Well-intentioned laws used for pork
Regarding John Stossel's Monday column on the reality of the mortgage crisis: The problem is not "bail outs."
The problem is the twisting and tweeking of well-intentioned laws by pork barrelers and ear markers often motivated by various industry or commodity lobbyists.
As a result, bailouts are often doled out to those who least them. Most recently a Wall Street brokerage -- previously, no doubt, a believer in free trade and no government interference -- was saved from ruin by another larger brokerage firm with the assistance of taxpayer money.
Such government interference is tolerated at the multi-million dollar level if the money flows in the right direction.
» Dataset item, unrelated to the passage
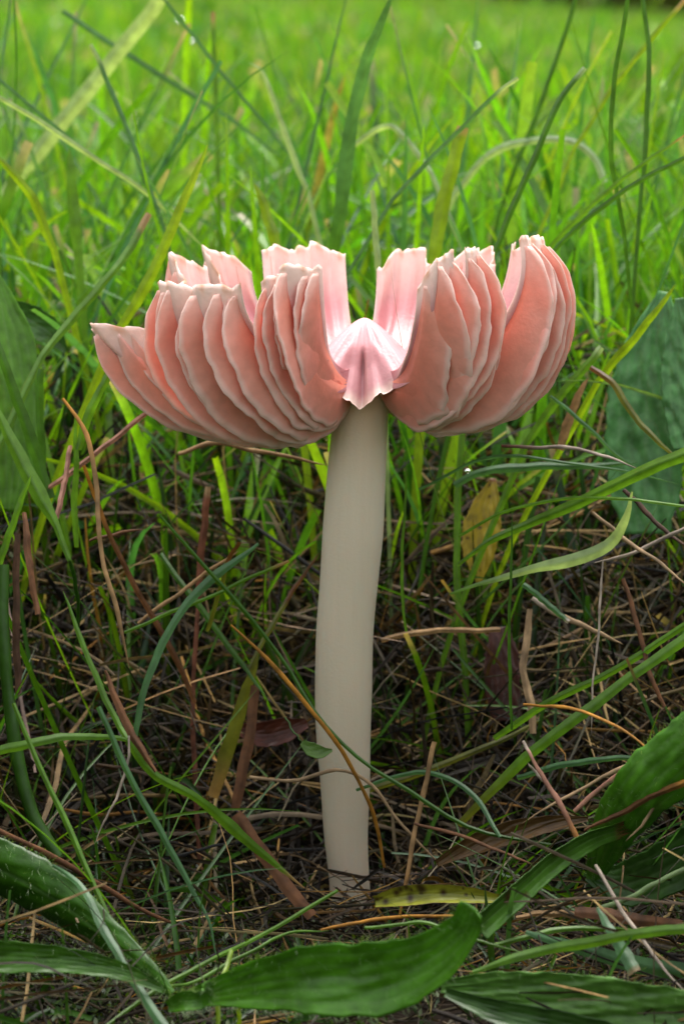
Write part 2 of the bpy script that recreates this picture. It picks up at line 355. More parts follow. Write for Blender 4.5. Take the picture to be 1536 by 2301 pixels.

Other much more massively expensive relief for the rich is exemplified by government farm subsidies.
These were well-intentioned and originally intended for family farms, a now endangered species.
Loopholes and blatantly unjust but legal applications of subsidy legislation has led to absurd situations -- large payments to corporate farms or wealthy non-farmers.
For example, rice subsidies have practically extinguished rice production in Texas where annual payment for not growing rice has created cash cows of vacant land called "cowboy starter kits."
Horse farmers in Texas cashed in on money triggered legally by a declaration of emergency declared by Bush to facilitate collecting the wreckage of the space shuttle Columbia dropped there.
No horse was injured nor property damaged, but one rancher (who declared he would be better off if the government left him alone) got $10,000 by just filling out a form.
Many such programs are up for renewal in Congress now. Call, write, e-mail your representative and senator voicing your concern about abuses of subsidy rules and ask what he or she plans to do and what he or she voted for and why.
You or the media might even ask the three senators now on the presidential campaign trail. After we get their bowling averages
Or we can just wait for rice to be declared a crisis as it moves to $4 a pound.